> [Goal]
Give back the entire listing verbatim.

-- -- --

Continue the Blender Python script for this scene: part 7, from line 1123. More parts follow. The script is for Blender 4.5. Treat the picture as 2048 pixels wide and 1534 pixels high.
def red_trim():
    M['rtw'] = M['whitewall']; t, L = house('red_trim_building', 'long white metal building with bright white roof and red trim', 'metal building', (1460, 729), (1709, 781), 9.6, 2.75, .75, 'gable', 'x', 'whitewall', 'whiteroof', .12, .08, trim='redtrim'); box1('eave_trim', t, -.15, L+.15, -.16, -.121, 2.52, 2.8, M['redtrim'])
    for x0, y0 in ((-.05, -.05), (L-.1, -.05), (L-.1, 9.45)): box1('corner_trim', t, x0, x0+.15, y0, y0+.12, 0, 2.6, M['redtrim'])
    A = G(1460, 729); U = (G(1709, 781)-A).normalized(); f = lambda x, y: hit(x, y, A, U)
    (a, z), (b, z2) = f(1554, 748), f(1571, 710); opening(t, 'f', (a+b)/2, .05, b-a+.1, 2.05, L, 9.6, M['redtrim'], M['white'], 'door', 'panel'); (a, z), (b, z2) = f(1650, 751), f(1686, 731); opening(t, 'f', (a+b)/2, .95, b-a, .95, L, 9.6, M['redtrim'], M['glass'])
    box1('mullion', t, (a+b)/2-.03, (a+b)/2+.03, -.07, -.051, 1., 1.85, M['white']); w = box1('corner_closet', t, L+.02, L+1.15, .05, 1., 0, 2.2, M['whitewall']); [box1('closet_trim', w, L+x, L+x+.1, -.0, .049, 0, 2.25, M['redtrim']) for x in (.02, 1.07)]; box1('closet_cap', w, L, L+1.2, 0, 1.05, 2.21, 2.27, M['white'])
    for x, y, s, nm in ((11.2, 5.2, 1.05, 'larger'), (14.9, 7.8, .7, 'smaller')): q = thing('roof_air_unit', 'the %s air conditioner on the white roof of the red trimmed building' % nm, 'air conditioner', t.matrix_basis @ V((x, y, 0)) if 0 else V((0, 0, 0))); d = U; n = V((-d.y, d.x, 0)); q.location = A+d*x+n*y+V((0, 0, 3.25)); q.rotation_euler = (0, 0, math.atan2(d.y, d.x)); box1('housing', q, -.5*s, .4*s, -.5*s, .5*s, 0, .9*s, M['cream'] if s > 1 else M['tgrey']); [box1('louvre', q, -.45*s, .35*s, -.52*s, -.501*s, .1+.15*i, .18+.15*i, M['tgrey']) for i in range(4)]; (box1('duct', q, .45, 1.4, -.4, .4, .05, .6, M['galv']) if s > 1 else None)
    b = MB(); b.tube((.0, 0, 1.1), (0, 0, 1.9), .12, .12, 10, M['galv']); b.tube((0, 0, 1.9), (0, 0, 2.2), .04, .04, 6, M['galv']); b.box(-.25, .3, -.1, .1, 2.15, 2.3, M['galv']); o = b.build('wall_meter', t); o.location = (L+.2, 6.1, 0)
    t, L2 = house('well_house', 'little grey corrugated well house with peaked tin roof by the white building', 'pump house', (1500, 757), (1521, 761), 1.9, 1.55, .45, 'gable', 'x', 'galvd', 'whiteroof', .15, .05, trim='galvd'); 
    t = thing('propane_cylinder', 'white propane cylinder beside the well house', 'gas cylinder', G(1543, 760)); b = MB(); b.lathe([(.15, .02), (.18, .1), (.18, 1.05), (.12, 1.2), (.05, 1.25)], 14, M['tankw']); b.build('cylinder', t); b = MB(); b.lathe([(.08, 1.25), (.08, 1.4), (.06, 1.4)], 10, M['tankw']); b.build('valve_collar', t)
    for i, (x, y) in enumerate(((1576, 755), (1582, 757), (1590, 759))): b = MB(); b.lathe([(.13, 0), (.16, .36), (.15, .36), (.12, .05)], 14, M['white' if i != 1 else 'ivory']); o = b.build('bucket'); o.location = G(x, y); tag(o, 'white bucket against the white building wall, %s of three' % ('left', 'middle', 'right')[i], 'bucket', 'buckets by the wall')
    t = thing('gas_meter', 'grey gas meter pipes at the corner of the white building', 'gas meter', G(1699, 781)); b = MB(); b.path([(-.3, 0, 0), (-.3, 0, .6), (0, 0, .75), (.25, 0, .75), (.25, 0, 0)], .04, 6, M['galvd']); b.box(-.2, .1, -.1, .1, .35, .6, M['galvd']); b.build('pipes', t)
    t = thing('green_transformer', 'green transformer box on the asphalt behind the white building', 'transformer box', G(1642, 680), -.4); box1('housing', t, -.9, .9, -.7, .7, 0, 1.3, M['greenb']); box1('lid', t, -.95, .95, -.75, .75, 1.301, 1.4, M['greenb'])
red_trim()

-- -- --

> [Response to the exercise]
Continue the Blender Python script for this scene: part 7, from line 1123. More parts follow. The script is for Blender 4.5. Treat the picture as 2048 pixels wide and 1534 pixels high.
def red_trim():
    M['rtw'] = M['whitewall']; t, L = house('red_trim_building', 'long white metal building with bright white roof and red trim', 'metal building', (1460, 729), (1709, 781), 9.6, 2.75, .75, 'gable', 'x', 'whitewall', 'whiteroof', .12, .08, trim='redtrim'); box1('eave_trim', t, -.15, L+.15, -.16, -.121, 2.52, 2.8, M['redtrim'])
    for x0, y0 in ((-.05, -.05), (L-.1, -.05), (L-.1, 9.45)): box1('corner_trim', t, x0, x0+.15, y0, y0+.12, 0, 2.6, M['redtrim'])
    A = G(1460, 729); U = (G(1709, 781)-A).normalized(); f = lambda x, y: hit(x, y, A, U)
    (a, z), (b, z2) = f(1554, 748), f(1571, 710); opening(t, 'f', (a+b)/2, .05, b-a+.1, 2.05, L, 9.6, M['redtrim'], M['white'], 'door', 'panel'); (a, z), (b, z2) = f(1650, 751), f(1686, 731); opening(t, 'f', (a+b)/2, .95, b-a, .95, L, 9.6, M['redtrim'], M['glass'])
    box1('mullion', t, (a+b)/2-.03, (a+b)/2+.03, -.07, -.051, 1., 1.85, M['white']); w = box1('corner_closet', t, L+.02, L+1.15, .05, 1., 0, 2.2, M['whitewall']); [box1('closet_trim', w, L+x, L+x+.1, -.0, .049, 0, 2.25, M['redtrim']) for x in (.02, 1.07)]; box1('closet_cap', w, L, L+1.2, 0, 1.05, 2.21, 2.27, M['white'])
    for x, y, s, nm in ((11.2, 5.2, 1.05, 'larger'), (14.9, 7.8, .7, 'smaller')): q = thing('roof_air_unit', 'the %s air conditioner on the white roof of the red trimmed building' % nm, 'air conditioner', t.matrix_basis @ V((x, y, 0)) if 0 else V((0, 0, 0))); d = U; n = V((-d.y, d.x, 0)); q.location = A+d*x+n*y+V((0, 0, 3.25)); q.rotation_euler = (0, 0, math.atan2(d.y, d.x)); box1('housing', q, -.5*s, .4*s, -.5*s, .5*s, 0, .9*s, M['cream'] if s > 1 else M['tgrey']); [box1('louvre', q, -.45*s, .35*s, -.52*s, -.501*s, .1+.15*i, .18+.15*i, M['tgrey']) for i in range(4)]; (box1('duct', q, .45, 1.4, -.4, .4, .05, .6, M['galv']) if s > 1 else None)
    b = MB(); b.tube((.0, 0, 1.1), (0, 0, 1.9), .12, .12, 10, M['galv']); b.tube((0, 0, 1.9), (0, 0, 2.2), .04, .04, 6, M['galv']); b.box(-.25, .3, -.1, .1, 2.15, 2.3, M['galv']); o = b.build('wall_meter', t); o.location = (L+.2, 6.1, 0)
    t, L2 = house('well_house', 'little grey corrugated well house with peaked tin roof by the white building', 'pump house', (1500, 757), (1521, 761), 1.9, 1.55, .45, 'gable', 'x', 'galvd', 'whiteroof', .15, .05, trim='galvd'); 
    t = thing('propane_cylinder', 'white propane cylinder beside the well house', 'gas cylinder', G(1543, 760)); b = MB(); b.lathe([(.15, .02), (.18, .1), (.18, 1.05), (.12, 1.2), (.05, 1.25)], 14, M['tankw']); b.build('cylinder', t); b = MB(); b.lathe([(.08, 1.25), (.08, 1.4), (.06, 1.4)], 10, M['tankw']); b.build('valve_collar', t)
    for i, (x, y) in enumerate(((1576, 755), (1582, 757), (1590, 759))): b = MB(); b.lathe([(.13, 0), (.16, .36), (.15, .36), (.12, .05)], 14, M['white' if i != 1 else 'ivory']); o = b.build('bucket'); o.location = G(x, y); tag(o, 'white bucket against the white building wall, %s of three' % ('left', 'middle', 'right')[i], 'bucket', 'buckets by the wall')
    t = thing('gas_meter', 'grey gas meter pipes at the corner of the white building', 'gas meter', G(1699, 781)); b = MB(); b.path([(-.3, 0, 0), (-.3, 0, .6), (0, 0, .75), (.25, 0, .75), (.25, 0, 0)], .04, 6, M['galvd']); b.box(-.2, .1, -.1, .1, .35, .6, M['galvd']); b.build('pipes', t)
    t = thing('green_transformer', 'green transformer box on the asphalt behind the white building', 'transformer box', G(1642, 680), -.4); box1('housing', t, -.9, .9, -.7, .7, 0, 1.3, M['greenb']); box1('lid', t, -.95, .95, -.75, .75, 1.301, 1.4, M['greenb'])
red_trim()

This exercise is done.